**SUPPLIED DATA**.

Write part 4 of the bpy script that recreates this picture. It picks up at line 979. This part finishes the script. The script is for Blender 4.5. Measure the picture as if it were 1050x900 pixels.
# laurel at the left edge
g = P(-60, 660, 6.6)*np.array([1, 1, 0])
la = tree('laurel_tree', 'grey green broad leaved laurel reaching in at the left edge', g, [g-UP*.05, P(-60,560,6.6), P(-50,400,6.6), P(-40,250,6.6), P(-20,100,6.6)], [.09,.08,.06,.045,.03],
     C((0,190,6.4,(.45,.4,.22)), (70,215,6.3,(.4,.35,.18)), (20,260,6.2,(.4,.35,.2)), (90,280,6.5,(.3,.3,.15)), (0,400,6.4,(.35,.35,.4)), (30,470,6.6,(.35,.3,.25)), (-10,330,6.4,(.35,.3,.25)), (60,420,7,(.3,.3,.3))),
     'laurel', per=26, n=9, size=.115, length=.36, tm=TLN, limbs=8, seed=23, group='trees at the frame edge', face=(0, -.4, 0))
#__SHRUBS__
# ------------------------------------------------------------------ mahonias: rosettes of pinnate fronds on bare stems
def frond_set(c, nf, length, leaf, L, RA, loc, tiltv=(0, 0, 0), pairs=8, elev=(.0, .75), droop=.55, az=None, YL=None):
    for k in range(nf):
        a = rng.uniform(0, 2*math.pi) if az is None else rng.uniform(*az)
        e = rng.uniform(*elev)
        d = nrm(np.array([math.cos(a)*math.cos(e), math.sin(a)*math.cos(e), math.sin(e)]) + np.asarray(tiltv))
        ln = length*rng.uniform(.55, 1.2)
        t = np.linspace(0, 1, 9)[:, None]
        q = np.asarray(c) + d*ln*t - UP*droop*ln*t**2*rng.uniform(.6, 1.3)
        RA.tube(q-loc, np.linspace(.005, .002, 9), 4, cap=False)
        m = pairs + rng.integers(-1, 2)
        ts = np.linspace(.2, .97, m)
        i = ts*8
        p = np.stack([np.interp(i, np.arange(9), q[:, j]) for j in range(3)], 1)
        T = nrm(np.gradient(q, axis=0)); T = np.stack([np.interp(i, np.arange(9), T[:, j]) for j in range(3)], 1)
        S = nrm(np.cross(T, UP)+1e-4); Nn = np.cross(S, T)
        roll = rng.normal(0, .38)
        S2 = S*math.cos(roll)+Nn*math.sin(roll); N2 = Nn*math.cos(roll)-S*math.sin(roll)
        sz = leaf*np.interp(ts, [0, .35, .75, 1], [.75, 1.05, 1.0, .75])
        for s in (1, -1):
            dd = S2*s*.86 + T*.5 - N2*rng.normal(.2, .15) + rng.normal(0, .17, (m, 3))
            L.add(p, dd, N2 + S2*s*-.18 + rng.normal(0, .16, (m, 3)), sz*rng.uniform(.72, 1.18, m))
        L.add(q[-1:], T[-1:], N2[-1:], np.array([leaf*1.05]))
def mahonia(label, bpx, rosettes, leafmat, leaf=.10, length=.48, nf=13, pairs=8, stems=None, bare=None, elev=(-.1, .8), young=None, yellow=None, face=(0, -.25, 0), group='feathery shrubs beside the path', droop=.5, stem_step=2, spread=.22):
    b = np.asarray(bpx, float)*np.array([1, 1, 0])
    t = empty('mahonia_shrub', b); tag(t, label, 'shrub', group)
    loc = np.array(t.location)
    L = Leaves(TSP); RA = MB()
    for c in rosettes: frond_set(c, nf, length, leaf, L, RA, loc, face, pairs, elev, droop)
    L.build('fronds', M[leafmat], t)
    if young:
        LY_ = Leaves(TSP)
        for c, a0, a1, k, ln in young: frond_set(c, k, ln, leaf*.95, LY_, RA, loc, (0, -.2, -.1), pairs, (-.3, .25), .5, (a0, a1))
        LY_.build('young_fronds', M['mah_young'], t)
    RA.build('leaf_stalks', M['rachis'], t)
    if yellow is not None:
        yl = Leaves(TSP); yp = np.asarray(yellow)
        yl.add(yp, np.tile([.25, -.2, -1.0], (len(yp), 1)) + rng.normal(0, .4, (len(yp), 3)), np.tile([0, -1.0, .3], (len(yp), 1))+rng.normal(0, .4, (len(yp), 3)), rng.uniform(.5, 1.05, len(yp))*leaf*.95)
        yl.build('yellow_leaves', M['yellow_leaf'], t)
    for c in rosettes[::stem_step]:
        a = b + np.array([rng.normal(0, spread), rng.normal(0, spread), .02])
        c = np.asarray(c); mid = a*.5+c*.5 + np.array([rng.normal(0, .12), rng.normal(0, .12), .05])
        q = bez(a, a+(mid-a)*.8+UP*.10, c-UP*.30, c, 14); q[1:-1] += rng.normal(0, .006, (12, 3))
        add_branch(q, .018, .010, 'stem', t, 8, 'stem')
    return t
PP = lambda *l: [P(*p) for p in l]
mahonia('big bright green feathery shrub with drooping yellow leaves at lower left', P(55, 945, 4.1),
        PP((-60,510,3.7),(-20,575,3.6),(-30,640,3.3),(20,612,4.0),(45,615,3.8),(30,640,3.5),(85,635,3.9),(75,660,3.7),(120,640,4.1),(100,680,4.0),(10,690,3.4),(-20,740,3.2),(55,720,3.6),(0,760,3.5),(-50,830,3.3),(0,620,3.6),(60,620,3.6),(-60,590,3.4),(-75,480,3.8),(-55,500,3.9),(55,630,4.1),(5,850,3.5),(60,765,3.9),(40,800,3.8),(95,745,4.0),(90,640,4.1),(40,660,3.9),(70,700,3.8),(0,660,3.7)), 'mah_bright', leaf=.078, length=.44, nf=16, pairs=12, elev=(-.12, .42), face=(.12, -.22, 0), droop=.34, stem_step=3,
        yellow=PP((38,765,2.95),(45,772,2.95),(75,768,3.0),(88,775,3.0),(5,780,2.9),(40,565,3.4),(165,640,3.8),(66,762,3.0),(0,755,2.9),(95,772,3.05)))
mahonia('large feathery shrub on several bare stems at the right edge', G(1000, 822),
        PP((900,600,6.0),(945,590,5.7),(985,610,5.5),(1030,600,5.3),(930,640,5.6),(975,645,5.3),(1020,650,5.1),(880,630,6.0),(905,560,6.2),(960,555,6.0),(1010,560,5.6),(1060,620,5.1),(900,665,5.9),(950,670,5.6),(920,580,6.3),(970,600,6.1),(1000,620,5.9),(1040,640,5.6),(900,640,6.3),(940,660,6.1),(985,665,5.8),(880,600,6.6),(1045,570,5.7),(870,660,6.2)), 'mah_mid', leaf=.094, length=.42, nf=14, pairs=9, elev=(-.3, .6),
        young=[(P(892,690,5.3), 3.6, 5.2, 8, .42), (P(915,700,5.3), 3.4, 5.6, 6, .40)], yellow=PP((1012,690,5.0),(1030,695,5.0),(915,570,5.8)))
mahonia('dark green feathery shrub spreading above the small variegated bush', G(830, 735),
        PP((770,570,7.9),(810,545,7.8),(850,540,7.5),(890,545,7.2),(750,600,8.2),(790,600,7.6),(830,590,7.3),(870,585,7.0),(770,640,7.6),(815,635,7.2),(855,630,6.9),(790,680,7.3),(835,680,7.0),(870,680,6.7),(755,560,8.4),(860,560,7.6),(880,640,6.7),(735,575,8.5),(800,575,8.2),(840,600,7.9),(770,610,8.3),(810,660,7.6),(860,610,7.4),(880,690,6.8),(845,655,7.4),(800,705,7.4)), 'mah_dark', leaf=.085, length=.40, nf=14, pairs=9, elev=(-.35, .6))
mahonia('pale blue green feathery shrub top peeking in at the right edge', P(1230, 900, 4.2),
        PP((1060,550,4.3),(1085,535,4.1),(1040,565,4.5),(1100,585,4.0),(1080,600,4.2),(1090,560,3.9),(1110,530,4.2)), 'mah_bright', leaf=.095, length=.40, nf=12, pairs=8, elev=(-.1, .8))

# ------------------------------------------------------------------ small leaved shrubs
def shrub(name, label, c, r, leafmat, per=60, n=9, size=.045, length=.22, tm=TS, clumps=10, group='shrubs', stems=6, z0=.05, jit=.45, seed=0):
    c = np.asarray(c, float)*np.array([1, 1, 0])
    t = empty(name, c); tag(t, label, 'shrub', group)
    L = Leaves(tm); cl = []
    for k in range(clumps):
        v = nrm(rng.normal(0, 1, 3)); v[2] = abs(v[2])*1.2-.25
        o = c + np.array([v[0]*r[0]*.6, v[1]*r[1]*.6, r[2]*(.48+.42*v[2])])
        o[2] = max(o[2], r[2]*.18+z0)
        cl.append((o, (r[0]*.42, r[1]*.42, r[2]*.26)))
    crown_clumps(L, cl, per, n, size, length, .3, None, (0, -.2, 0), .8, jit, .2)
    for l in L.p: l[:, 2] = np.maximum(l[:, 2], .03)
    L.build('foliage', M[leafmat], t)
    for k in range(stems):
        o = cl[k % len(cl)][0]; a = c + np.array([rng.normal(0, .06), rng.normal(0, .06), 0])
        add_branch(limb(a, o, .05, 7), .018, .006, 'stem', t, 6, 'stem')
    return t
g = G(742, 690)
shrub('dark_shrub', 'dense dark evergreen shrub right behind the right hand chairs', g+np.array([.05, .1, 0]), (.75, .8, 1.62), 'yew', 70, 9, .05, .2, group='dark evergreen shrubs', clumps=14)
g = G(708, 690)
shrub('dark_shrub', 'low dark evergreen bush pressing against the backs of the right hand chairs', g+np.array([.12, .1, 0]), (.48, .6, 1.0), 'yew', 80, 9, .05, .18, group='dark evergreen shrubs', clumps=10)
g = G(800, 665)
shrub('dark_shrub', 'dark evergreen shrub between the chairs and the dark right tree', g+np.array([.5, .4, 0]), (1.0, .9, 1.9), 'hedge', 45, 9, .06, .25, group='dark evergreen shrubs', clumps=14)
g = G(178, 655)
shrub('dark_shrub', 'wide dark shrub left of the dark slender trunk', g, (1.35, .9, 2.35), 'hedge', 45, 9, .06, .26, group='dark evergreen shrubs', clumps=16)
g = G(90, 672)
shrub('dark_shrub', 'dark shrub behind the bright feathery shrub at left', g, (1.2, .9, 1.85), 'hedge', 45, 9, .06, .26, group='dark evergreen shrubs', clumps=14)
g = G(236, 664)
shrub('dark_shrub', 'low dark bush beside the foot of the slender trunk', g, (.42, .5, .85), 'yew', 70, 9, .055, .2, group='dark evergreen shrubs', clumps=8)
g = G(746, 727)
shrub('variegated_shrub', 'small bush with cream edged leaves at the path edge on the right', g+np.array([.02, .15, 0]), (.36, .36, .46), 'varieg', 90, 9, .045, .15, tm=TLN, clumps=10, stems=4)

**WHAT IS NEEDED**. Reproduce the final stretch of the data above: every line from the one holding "shrub('dark_shrub', 'dark evergreen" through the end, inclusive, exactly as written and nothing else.

**WRITTEN ANSWER**.
shrub('dark_shrub', 'dark evergreen shrub between the chairs and the dark right tree', g+np.array([.5, .4, 0]), (1.0, .9, 1.9), 'hedge', 45, 9, .06, .25, group='dark evergreen shrubs', clumps=14)
g = G(178, 655)
shrub('dark_shrub', 'wide dark shrub left of the dark slender trunk', g, (1.35, .9, 2.35), 'hedge', 45, 9, .06, .26, group='dark evergreen shrubs', clumps=16)
g = G(90, 672)
shrub('dark_shrub', 'dark shrub behind the bright feathery shrub at left', g, (1.2, .9, 1.85), 'hedge', 45, 9, .06, .26, group='dark evergreen shrubs', clumps=14)
g = G(236, 664)
shrub('dark_shrub', 'low dark bush beside the foot of the slender trunk', g, (.42, .5, .85), 'yew', 70, 9, .055, .2, group='dark evergreen shrubs', clumps=8)
g = G(746, 727)
shrub('variegated_shrub', 'small bush with cream edged leaves at the path edge on the right', g+np.array([.02, .15, 0]), (.36, .36, .46), 'varieg', 90, 9, .045, .15, tm=TLN, clumps=10, stems=4)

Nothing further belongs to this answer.